Examining techniques of teaching mathematics to visually impaired pupils in inclusive classroom: the case of Juakali primary school in west Nile region, Uganda.

Date of Award


Document Type


Degree Name

Master of Education (MEd)

First Supervisor/Advisor

Joachim Tamba

Second Supervisor/Advisor

Dr. Fredrick Japhet Mtenzi


Institute for Educational Development, East Africa


The purpose of the study was to examine the effectiveness of techniques of teaching mathematics to visually impaired pupils in inclusive classroom. Basing on the findings of the study recommendations have been forwarded to stake holders of schools including mathematics teachers, the school administration, the district education officers, teacher training colleges and curriculum developers.
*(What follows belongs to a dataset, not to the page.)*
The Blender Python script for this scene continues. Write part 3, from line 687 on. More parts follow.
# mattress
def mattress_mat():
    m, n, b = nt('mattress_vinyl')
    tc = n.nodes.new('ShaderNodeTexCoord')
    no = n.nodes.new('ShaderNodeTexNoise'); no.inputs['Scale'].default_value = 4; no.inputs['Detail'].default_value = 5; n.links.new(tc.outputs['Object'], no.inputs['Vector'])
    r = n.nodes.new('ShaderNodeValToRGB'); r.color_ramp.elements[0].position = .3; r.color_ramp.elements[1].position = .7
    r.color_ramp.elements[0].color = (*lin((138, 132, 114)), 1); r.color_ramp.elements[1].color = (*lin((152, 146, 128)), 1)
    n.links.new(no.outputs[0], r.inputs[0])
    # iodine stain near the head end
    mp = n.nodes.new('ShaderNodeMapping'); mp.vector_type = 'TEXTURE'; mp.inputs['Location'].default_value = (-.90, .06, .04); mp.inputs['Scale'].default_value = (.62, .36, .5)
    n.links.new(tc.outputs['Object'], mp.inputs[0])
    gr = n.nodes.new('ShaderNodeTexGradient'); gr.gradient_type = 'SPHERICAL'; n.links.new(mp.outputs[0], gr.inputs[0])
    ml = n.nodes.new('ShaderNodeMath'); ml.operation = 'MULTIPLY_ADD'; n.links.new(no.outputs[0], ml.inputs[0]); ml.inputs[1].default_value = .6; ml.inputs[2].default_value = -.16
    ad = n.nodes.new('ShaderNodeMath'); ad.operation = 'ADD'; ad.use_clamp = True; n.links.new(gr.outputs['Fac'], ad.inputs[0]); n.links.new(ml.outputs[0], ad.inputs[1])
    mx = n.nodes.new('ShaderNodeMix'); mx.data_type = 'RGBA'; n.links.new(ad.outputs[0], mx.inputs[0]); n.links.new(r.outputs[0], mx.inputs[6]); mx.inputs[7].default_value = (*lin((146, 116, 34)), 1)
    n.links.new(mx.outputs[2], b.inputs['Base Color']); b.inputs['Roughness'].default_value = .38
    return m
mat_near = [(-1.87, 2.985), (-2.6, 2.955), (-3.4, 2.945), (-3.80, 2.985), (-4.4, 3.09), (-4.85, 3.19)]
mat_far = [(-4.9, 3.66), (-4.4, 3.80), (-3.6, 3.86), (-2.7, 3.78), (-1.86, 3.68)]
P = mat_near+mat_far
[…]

The study employed qualitative case study design. The data collection methods were interviews, focus group discussion and observation. Purposive sampling techniques was used to sample the 13 participants of the study. Qualitative data were coded, the codes were collapsed basing on emerging concepts so as to formulate themes in accordance to similarity of concepts. The study established that verbal explanations, group discussions, question and answer were predominant teaching techniques used while teachers’ showed inadequacy in tactile and manipulative teaching techniques. The performance of V.I pupils in mathematics is poor compared to other subjects. No single technique is effective without integration with other techniques basing on learning style of the V.I pupils. The study recommended that school based training of mathematics teachers on techniques that effectively enhance mathematical understanding to the visually impaired pupils. Secondly teacher training colleges to thoroughly train teachers on techniques of teching mathematics so that when the pre-service teacher graduate they immediately become resourceful to other teachers. Thirdly the regular mathematics teacher should embrace co-teaching with the SNE specialist so that the regular mathematics teacher can learn practically from the specialist. Finally the curriculum developers should design a curriculum that is flexible and can allow teacher to practice adaptive participatory techniques which require a little more time than the examination oriented curriculum. The study recommends an action reseach to examine the most appropriate mathematics teaching procedures using tactile materials in a large inclusive class with visually impaired learners.